Biotech Real Estate Developer Helps Startups Compete for Top Talent in Hot Markets

Biotech Real Estate Developer Helps Startups Compete for Top Talent in Hot Markets
March 23, 2016
By Mark Terry, BioSpace.com Breaking News Staff

The two hottest pockets for biotech startups are Cambridge, Massachusetts and the San Francisco Bay Area. Both of these biotech hubs cite proximity to major universities and research institutions that churn out top talent. And both, to some extent, especially the Bay Area, are facing a significant challenge—no room to grow and rising real estate costs. Scott Altick, vice president and market lead for San Francisco at BioMed Realty, sat down with BioSpace to discuss trends for life science startups.

As the price of commercial real estate goes up, developers like BioMed Realty that focus on real estate solutions for the life science community, are re-envisioning their approach to meeting the facility needs of biotech and life science companies in increasingly creative ways.

BioMed Realty was founded in 2004 and currently has 18 million square feet of rental space worldwide, with major holdings in the San Francisco Bay Area, Cambridge, and the U.K. The company has three million square feet in the Bay Area and South San Francisco, which Altick said, is “historically the main nucleus of the biotech industry in the Bay Area, really driven by proximity to the research institutions, Stanford, University of California Berkeley, and the University of California San Francisco.”

BioMed Realty, which was recently acquired by Blackstone Group (BX), is building what is dubbed an “amenity space” in Foster City, Calif. for Illumina . In January 2015, Illumina signed a 15-year lease for a new 360,000 square foot, state-of-the-art, build-to-suit campus, which includes two Class A laboratory and office buildings, as well as the extras that qualify it for the “amenity space” label—a large central quad with an outdoor amphitheater, playing fields, as well as various creative meeting spaces and recreational features.

Altick is careful to emphasize that the phrase “amenity space” tends to minimize the approach. The idea, he indicates, is to get away from a lone facility surrounded by a sea of parking spaces.

“What we mean by this is that these companies are basically competing for top talent in the Bay Area in the biotech community just like they are in the tech community—the Apples, the Googles, the Facebook—and the culture created around their campuses with the amenities they have. It’s just not them having a cafeteria and conferencing area. For us, it’s the future, creating collaborative spaces creatively,” Altick said.

Some of those collaborative spaces involve indoor/outdoor environments, which are, of course, easier to work with in mild climates like California than the colder, more variable weather of Massachusetts and the U.K.


“These are little areas outside that are protected and are good for collaborating outdoors. It’s the kind of a work environment where you don’t want to just be in your cubicle, at your desk, sitting behind your computer screen. It’s out in the open, where you can step out and grab a cup of coffee and sit in one of these nooks in the lobby,” Altick said.

Although part of the rationale is to create a culture of collaboration through creative workspace design, another significantly important component is the need to build an inviting place for top talent to work.

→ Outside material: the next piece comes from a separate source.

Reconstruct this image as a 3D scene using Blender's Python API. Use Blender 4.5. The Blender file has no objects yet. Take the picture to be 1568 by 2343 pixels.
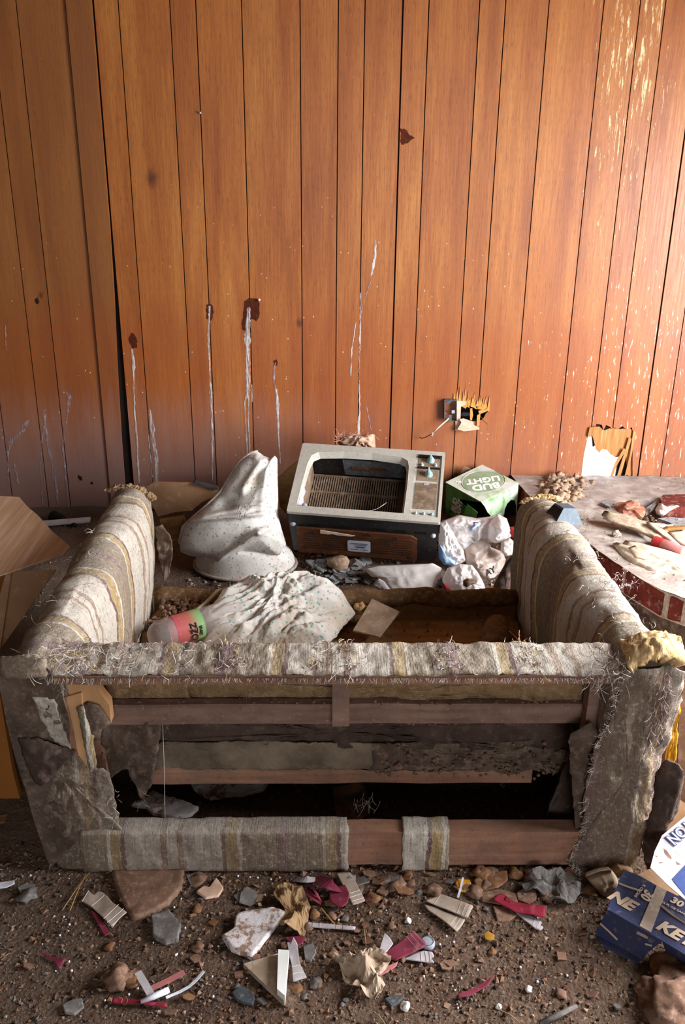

“With this amenities focus, and the kind of talent war between top biotech companies to provide their employees with amenities and access, and all these things that their employees want access to, it’s really competition for top talent that’s causing us to raise the bar and the way we design our facilities and projects, to cater to these amenities and to provide all the little things these companies want to help them recruit and retain top talent,” Altick said.

Does this put financial pressure on these companies—after all, wouldn’t it be cheaper to open a company 40 or 50 miles outside San Francisco, which would cut overhead costs significantly?

“It does put financial pressure on the companies,” Altick said, “but it’s a kind of case-by-case scenario. Speculative building does cost a little more, but companies are willing to pay for that and the work environments being more condensed. Companies are trying to pack more people into a smaller space, so if it’s a smaller price per square foot, they don’t have as many square feet to pay on, right? If they can leverage outdoor areas, for example, it helps them, even though they may be paying more per square foot.”

In addition, when biotech companies choose their site locations, they often take into consideration public transportation. BioMed Realty does try to leverage public systems when it can. The Caltrain system has a main artery on the peninsula, and serves downtown San Francisco down the peninsula to Gilroy, south of San Jose.

There is also access to the Bay Area Rapid Transport (BART) system, which serves Oakland, East Bay and up to Livermore and South San Francisco. There are also ferry services to South San Francisco and Alameda and the East Bay.

“The tech world is clustering in one location because all the top talent is living in proximity of these clusters. So if they want access to the top talent and to compete for the top talent—the place to be and want to live and where biotech jobs are—they’re going to focus on those clusters. If they move 40 or 50 miles out, they’re going to find cheaper real estate, but not have access to the talent,” Altick said.

The suggestion is that these amenities, which some critics have dismissed as designed to make self-absorbed Millennials happy, aren’t just gimmicks led by developers. The argument is that if you want to be cutting edge in business, being innovative with the company culture is important. In short, making the workplace more than just a workplace isn’t just a perk—it’s a requirement.